İçinde "küp" sözcüğü geçen atasözleri ve açıklamaları:
( * yaygın bilinen )

  • Küp içindekini sızdırır*: Dıştaki bazı izler içtekini ele verir. İnsanın konuştuklarından nasıl biri olduğu anlaşılır: Gönülde ne varsa dil onu söyler, küp içindekini sızdırır. Küpte bal varsa bal, zehir varsa zehir sızar. Eğer gönülde küfür, nifak, şirk, günah varsa dil onu söyler, onu konuşur, onu konuşmayı sever; ama gönülde iman, Kur'an, Allah'ın zikri, Allah'ın güzelliği varsa bu defa bunları zikreder. (Muhammed Hüseyin R.A.)
  • Küpe küp deyince küp adama düp der*: Birinin değersizliği sürekli yüzüne vurulursa ondan da buna benzer bir cevap alınır.
  • Küpün arkası gurbet: Görüşmedikten sonra en yakın mesafe bile insana gurbet gibi gelir.

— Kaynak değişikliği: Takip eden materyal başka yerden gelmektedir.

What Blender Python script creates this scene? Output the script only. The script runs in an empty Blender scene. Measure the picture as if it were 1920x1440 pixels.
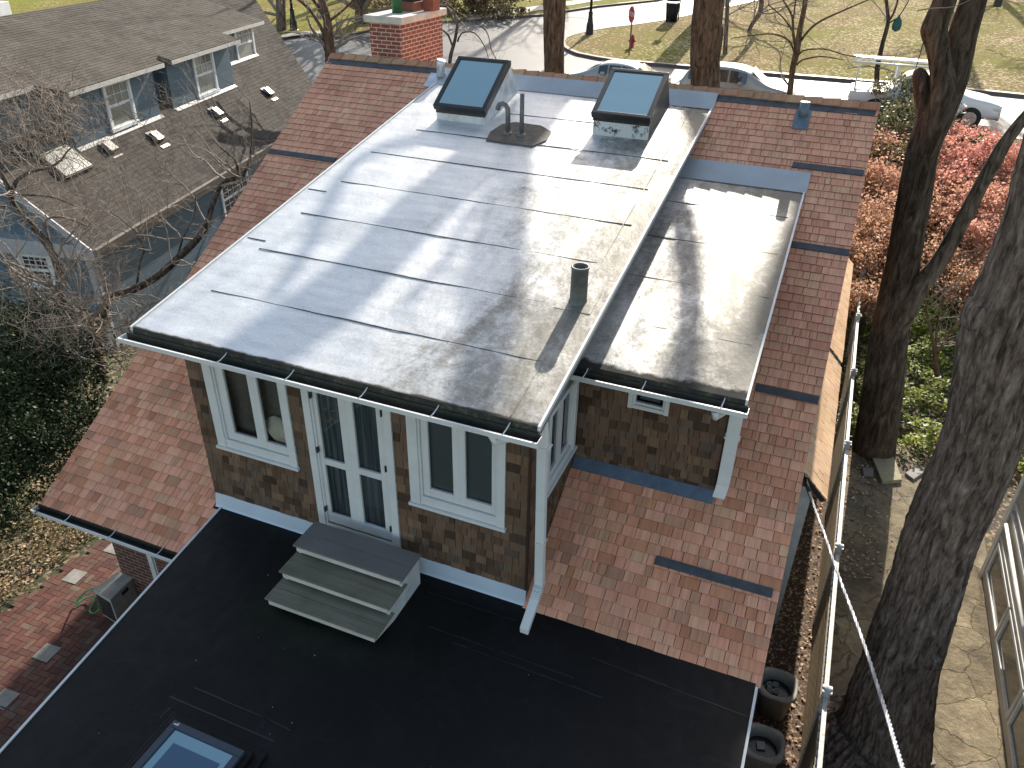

  • Armudu sapıyla, üzümü çöpüyle, pekmezi küpüyle: Her şey kusurlarıyla ve kendine özgü nitelikleriyle birlikte değerlendirilip kabul edilmelidir. Kötü yanlarını aramak yerine iyi yanlarına bakarak iyimser olunmalıdır.
  • Boş söz küp doldurmaz: Lafla bir şeyin gerçekleşmeyeceğini ifade eder. Gerçek başarı ve fayda, sadece sözde değil, harekette ve emekte bulunur.
  • Dolu küpün sesi çıkmaz: Akılı, bilgili, olgun kimse çok konuşmaktansa susmayı tercih eder.
  • İğne ucu kadar delikten bir küp su boşalır: Bazı küçük sonunlar halife alınırsa düzeltilmesi çok zor olan problemler doğurabilir.
  • Keskin sirke küpüne zarar* (Har sirke küpünü çatlatır / Yavuz sirke küpüne ziyan eder): Öfkenin insanı tükettiğini ve bu tür duyguların daha çok sahip olana zarar verdiğini ifade eder. Öfkeli insanlar, başkalarına zarar vermek istese de, sonunda kendilerine en büyük zararı verirler.
  • Pekmezi küpten, kadını kökten al*: Her şeyin en iyisini yerinden ve bilinenden almalı. Eş olacak kadının da temiz ve soylu olanını seçmeli.
  • Su akarken testiyi doldurmalı, yağmur yağarken küpleri*: İnsan ele geçen fırsatları zamanında değerlendirmesini bilmeli.
  • Tatlıyı küpten almalı, kadını kökten: Tatlı şeylerin en kaliteli ve doğal kaynağından alınması gerektiğini, kadınların ise iyi bir aileden, köklü bir geçmişten gelmesinin önemli olduğunu ifade eder.